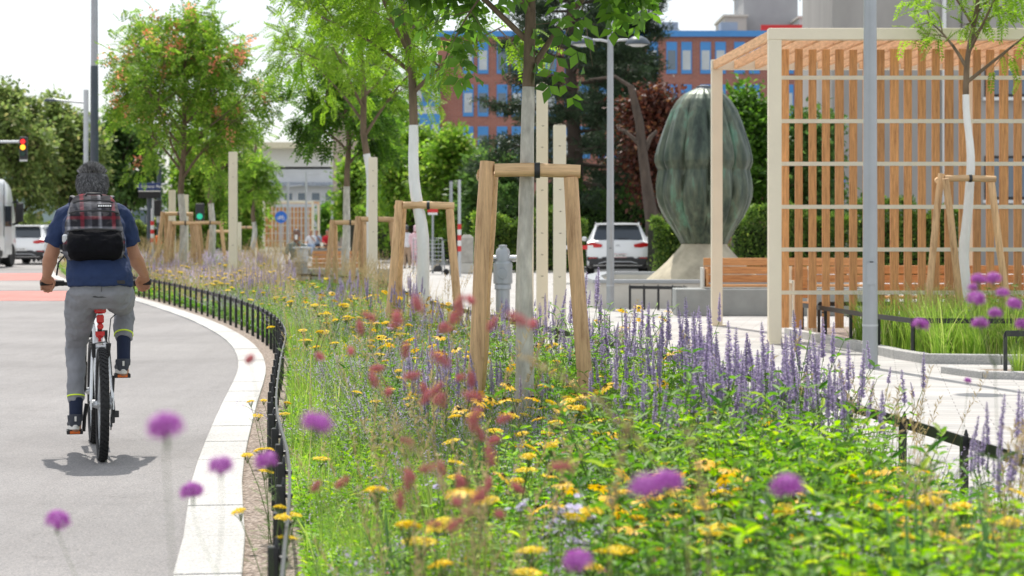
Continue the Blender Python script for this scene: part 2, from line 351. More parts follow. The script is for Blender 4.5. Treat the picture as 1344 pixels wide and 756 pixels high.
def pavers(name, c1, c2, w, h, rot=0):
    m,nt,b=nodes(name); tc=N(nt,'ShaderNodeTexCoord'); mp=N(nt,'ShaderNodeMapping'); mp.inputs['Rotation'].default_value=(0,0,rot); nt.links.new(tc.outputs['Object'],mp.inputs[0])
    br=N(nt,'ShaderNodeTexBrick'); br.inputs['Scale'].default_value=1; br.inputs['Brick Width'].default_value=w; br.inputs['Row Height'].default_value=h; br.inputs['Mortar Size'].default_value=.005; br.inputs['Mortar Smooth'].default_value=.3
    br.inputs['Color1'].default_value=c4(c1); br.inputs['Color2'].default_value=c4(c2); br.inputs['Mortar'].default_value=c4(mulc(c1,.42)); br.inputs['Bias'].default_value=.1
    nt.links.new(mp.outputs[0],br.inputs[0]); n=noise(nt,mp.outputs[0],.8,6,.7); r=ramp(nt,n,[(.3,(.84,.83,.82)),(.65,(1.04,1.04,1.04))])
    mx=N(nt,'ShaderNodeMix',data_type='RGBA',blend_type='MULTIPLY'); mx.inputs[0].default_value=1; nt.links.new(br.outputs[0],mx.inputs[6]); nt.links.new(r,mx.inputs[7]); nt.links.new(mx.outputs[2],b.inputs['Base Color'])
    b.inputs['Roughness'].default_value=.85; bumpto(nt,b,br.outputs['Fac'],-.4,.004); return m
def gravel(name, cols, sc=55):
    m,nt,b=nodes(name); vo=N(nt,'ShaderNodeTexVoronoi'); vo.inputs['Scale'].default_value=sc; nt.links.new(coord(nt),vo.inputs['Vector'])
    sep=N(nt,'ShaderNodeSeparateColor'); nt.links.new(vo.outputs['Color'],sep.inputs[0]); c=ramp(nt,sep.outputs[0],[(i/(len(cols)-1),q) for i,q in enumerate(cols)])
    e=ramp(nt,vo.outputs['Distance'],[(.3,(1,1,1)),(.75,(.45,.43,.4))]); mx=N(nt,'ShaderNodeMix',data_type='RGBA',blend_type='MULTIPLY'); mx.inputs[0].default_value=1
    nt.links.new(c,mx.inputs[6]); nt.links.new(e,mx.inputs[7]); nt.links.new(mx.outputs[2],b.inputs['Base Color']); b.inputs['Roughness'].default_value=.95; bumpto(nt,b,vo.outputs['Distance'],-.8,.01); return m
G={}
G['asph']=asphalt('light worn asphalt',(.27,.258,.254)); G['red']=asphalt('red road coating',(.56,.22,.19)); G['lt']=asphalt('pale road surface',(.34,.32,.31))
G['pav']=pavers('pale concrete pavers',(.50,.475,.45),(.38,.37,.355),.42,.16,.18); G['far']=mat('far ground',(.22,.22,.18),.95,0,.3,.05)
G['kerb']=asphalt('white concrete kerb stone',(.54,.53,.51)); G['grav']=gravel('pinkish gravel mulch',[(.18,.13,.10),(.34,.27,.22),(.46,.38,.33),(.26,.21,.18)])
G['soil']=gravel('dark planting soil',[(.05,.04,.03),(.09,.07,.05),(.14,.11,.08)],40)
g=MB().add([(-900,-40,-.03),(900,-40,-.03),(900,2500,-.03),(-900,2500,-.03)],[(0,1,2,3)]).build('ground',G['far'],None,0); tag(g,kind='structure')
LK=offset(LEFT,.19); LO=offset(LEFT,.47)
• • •
**EXERCISE GOAL**
Take the listing above and restate it word for word, without its pictures.

**RESPONSE**
Continue the Blender Python script for this scene: part 2, from line 351. More parts follow. The script is for Blender 4.5. Treat the picture as 1344 pixels wide and 756 pixels high.
def pavers(name, c1, c2, w, h, rot=0):
    m,nt,b=nodes(name); tc=N(nt,'ShaderNodeTexCoord'); mp=N(nt,'ShaderNodeMapping'); mp.inputs['Rotation'].default_value=(0,0,rot); nt.links.new(tc.outputs['Object'],mp.inputs[0])
    br=N(nt,'ShaderNodeTexBrick'); br.inputs['Scale'].default_value=1; br.inputs['Brick Width'].default_value=w; br.inputs['Row Height'].default_value=h; br.inputs['Mortar Size'].default_value=.005; br.inputs['Mortar Smooth'].default_value=.3
    br.inputs['Color1'].default_value=c4(c1); br.inputs['Color2'].default_value=c4(c2); br.inputs['Mortar'].default_value=c4(mulc(c1,.42)); br.inputs['Bias'].default_value=.1
    nt.links.new(mp.outputs[0],br.inputs[0]); n=noise(nt,mp.outputs[0],.8,6,.7); r=ramp(nt,n,[(.3,(.84,.83,.82)),(.65,(1.04,1.04,1.04))])
    mx=N(nt,'ShaderNodeMix',data_type='RGBA',blend_type='MULTIPLY'); mx.inputs[0].default_value=1; nt.links.new(br.outputs[0],mx.inputs[6]); nt.links.new(r,mx.inputs[7]); nt.links.new(mx.outputs[2],b.inputs['Base Color'])
    b.inputs['Roughness'].default_value=.85; bumpto(nt,b,br.outputs['Fac'],-.4,.004); return m
def gravel(name, cols, sc=55):
    m,nt,b=nodes(name); vo=N(nt,'ShaderNodeTexVoronoi'); vo.inputs['Scale'].default_value=sc; nt.links.new(coord(nt),vo.inputs['Vector'])
    sep=N(nt,'ShaderNodeSeparateColor'); nt.links.new(vo.outputs['Color'],sep.inputs[0]); c=ramp(nt,sep.outputs[0],[(i/(len(cols)-1),q) for i,q in enumerate(cols)])
    e=ramp(nt,vo.outputs['Distance'],[(.3,(1,1,1)),(.75,(.45,.43,.4))]); mx=N(nt,'ShaderNodeMix',data_type='RGBA',blend_type='MULTIPLY'); mx.inputs[0].default_value=1
    nt.links.new(c,mx.inputs[6]); nt.links.new(e,mx.inputs[7]); nt.links.new(mx.outputs[2],b.inputs['Base Color']); b.inputs['Roughness'].default_value=.95; bumpto(nt,b,vo.outputs['Distance'],-.8,.01); return m
G={}
G['asph']=asphalt('light worn asphalt',(.27,.258,.254)); G['red']=asphalt('red road coating',(.56,.22,.19)); G['lt']=asphalt('pale road surface',(.34,.32,.31))
G['pav']=pavers('pale concrete pavers',(.50,.475,.45),(.38,.37,.355),.42,.16,.18); G['far']=mat('far ground',(.22,.22,.18),.95,0,.3,.05)
G['kerb']=asphalt('white concrete kerb stone',(.54,.53,.51)); G['grav']=gravel('pinkish gravel mulch',[(.18,.13,.10),(.34,.27,.22),(.46,.38,.33),(.26,.21,.18)])
G['soil']=gravel('dark planting soil',[(.05,.04,.03),(.09,.07,.05),(.14,.11,.08)],40)
g=MB().add([(-900,-40,-.03),(900,-40,-.03),(900,2500,-.03),(-900,2500,-.03)],[(0,1,2,3)]).build('ground',G['far'],None,0); tag(g,kind='structure')
LK=offset(LEFT,.19); LO=offset(LEFT,.47)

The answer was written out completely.